Evans L, Wasielewski P. Accid. Anal. Prev. 1982; 14(1): 57-64.

Copyright

(Copyright © 1982, Elsevier Publishing)

DOI

10.1016/0001-4575(82)90007-0

PMID

unavailable

Abstract

For more than forty years researchers have tried to relate traffic accident involvement to how an individual normally drives. Such efforts have not hitherto discovered clear effects. This study establishes statistically significant relations between prior involvement in accidents and an observed characteristic of every day driving. The observed driving characteristic is following headway in high flow freeway traffic, defined as the time interval between a vehicle and the preceding vehicle in the same lane. This headway is interpreted as a measure of driver risk. It is found that accident-involved drivers are more likely to follow with short headways (less than 1 s) than accident-free drivers.
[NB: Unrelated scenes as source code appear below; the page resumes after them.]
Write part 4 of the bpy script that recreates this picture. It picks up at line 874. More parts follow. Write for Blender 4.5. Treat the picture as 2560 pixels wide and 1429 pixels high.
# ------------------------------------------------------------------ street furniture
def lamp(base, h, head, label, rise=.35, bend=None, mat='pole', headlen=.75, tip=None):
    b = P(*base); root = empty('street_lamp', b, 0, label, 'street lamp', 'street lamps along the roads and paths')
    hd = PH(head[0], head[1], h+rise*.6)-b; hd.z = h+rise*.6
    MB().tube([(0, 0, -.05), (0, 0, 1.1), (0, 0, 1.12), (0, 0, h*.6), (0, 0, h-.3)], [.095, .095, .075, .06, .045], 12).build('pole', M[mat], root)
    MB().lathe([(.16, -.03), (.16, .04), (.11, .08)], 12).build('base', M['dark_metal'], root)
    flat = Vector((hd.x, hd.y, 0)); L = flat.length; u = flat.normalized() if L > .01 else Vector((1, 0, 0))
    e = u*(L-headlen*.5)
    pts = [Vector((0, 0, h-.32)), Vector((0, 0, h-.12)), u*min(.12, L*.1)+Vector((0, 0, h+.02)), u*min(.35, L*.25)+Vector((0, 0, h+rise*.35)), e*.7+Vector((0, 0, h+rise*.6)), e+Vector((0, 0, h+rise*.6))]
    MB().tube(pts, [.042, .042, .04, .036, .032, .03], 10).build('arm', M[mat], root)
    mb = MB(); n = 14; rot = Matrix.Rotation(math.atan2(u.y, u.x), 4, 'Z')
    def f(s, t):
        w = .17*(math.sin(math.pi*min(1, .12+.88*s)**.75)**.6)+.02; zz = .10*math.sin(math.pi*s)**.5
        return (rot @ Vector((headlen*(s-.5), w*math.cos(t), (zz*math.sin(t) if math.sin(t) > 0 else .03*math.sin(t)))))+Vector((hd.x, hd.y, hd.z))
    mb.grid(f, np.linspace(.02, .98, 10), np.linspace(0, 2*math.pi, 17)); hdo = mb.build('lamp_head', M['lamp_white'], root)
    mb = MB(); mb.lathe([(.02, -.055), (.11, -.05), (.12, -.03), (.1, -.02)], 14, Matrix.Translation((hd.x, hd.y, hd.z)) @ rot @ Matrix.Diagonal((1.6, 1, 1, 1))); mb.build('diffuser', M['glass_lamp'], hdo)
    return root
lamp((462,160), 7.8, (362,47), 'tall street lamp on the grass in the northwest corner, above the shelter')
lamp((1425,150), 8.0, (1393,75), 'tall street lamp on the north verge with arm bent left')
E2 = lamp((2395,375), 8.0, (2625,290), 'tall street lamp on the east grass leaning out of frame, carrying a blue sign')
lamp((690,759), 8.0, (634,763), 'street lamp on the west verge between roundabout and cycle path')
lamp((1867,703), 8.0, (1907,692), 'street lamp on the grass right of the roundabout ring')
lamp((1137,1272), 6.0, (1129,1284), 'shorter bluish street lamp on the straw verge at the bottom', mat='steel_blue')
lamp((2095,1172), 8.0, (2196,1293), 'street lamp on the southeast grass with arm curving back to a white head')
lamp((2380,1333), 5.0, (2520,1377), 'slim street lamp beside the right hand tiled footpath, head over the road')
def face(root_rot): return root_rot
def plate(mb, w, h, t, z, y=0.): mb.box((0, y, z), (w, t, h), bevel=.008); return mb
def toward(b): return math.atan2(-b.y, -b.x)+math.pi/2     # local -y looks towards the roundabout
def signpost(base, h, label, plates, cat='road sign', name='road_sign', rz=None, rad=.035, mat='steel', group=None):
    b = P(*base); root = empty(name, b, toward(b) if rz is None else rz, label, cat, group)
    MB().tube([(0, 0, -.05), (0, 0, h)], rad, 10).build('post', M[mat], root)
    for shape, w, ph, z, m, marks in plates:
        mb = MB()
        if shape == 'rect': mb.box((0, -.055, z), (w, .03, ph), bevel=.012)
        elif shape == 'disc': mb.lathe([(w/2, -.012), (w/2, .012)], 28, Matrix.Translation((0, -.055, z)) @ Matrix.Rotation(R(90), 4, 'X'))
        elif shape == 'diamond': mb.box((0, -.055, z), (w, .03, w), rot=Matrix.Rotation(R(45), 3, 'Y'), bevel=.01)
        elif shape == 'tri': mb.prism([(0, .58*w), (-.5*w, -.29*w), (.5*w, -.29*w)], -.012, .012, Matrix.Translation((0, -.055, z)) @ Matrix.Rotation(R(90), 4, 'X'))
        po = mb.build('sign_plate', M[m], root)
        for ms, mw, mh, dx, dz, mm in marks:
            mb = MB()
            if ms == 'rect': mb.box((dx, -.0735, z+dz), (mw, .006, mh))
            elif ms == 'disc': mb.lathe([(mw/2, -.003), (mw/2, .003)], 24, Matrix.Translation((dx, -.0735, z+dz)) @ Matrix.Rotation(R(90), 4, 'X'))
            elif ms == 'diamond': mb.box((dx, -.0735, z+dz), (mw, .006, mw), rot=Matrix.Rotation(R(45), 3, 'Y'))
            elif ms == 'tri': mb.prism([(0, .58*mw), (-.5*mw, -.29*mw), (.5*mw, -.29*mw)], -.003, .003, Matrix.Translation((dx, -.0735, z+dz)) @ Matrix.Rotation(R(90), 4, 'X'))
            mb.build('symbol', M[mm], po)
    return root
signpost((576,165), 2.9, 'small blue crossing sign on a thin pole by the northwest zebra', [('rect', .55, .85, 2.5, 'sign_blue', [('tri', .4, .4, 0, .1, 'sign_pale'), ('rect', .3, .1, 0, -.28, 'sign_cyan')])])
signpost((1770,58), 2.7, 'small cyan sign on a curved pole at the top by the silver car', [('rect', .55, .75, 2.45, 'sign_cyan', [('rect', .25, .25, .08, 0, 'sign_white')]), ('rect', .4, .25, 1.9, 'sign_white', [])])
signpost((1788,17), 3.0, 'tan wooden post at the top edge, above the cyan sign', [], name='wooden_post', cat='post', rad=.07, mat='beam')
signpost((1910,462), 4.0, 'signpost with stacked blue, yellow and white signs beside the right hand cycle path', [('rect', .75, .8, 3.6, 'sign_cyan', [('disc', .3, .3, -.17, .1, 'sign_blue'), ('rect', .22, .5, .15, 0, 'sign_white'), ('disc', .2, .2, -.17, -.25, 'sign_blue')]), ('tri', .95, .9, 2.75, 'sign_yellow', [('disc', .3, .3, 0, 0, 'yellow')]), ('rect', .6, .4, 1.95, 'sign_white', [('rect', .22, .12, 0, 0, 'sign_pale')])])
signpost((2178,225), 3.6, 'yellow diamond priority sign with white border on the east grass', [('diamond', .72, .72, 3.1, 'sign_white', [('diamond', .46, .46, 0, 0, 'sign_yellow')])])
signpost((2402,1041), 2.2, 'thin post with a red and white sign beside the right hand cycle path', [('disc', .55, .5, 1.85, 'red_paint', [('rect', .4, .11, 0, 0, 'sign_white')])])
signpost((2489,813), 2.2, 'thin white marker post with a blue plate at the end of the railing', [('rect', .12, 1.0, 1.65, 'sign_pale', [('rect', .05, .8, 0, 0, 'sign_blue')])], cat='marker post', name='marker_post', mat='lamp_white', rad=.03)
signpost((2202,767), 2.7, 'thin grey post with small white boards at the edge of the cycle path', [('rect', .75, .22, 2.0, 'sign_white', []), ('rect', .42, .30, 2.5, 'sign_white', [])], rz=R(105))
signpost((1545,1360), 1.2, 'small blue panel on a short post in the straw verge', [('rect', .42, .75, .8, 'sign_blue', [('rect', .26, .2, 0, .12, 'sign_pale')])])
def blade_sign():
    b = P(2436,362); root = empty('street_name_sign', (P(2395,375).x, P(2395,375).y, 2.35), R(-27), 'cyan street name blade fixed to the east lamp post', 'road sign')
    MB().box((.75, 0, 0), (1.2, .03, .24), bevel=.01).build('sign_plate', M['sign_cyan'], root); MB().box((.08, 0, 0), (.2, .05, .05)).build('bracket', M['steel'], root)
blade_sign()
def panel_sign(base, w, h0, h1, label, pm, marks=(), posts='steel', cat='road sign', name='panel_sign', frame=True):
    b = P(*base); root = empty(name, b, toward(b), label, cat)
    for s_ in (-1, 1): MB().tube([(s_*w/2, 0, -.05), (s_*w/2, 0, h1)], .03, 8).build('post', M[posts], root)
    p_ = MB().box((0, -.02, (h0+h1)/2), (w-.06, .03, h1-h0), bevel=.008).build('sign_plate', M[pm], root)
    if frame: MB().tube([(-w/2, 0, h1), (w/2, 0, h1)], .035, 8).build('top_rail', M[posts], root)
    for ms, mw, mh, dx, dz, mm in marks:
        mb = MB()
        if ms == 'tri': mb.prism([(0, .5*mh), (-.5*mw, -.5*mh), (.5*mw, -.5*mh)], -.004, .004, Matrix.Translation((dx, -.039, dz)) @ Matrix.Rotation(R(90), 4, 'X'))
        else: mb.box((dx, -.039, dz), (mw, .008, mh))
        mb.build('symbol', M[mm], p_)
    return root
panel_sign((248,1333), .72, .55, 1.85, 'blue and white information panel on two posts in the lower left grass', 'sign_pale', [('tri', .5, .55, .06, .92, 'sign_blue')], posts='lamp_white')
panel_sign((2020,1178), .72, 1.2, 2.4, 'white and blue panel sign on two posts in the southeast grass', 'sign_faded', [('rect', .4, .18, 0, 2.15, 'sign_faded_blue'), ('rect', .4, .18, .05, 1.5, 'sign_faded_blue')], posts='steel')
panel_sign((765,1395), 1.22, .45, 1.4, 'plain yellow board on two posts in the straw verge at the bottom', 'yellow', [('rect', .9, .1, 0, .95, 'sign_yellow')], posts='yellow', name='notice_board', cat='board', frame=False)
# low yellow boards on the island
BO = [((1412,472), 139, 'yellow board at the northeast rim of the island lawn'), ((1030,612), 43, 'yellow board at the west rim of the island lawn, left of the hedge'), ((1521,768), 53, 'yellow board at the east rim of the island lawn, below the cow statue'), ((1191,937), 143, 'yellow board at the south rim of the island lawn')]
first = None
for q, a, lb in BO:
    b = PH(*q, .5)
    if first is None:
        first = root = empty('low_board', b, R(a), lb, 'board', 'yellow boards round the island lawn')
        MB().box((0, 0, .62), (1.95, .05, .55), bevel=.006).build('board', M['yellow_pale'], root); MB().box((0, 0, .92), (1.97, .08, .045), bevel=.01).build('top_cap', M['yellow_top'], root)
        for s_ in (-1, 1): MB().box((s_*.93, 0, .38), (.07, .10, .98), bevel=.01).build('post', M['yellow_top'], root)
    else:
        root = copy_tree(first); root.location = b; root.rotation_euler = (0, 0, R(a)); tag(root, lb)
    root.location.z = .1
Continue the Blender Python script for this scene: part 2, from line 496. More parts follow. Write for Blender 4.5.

A similar effect is found in comparing drivers with and without traffic violations.Records of accident involvement and traffic violations were obtained (with the cooperation of the Michigan Department of State) for 2576 unidentified drivers observed travelling on a local freeway in high flow afternoon rush hour traffic. The observational data consisted of a measure of the headway and a photograph of each vehicle from which the license plate number was read. In most cases the license plate number provided the driver license number of the registered owner. Cases were excluded if the sex and age of the driver observed in the photograph did not match the owner information. The traffic violation and accident records available from the driver license file were used to examine following headway as a function of driver record. Based on their observed closer following in freeway traffic it is concluded that accident-involved drivers and drivers cited for violations exhibit higher levels of risk in everyday driving than accident-free and citation-free drivers.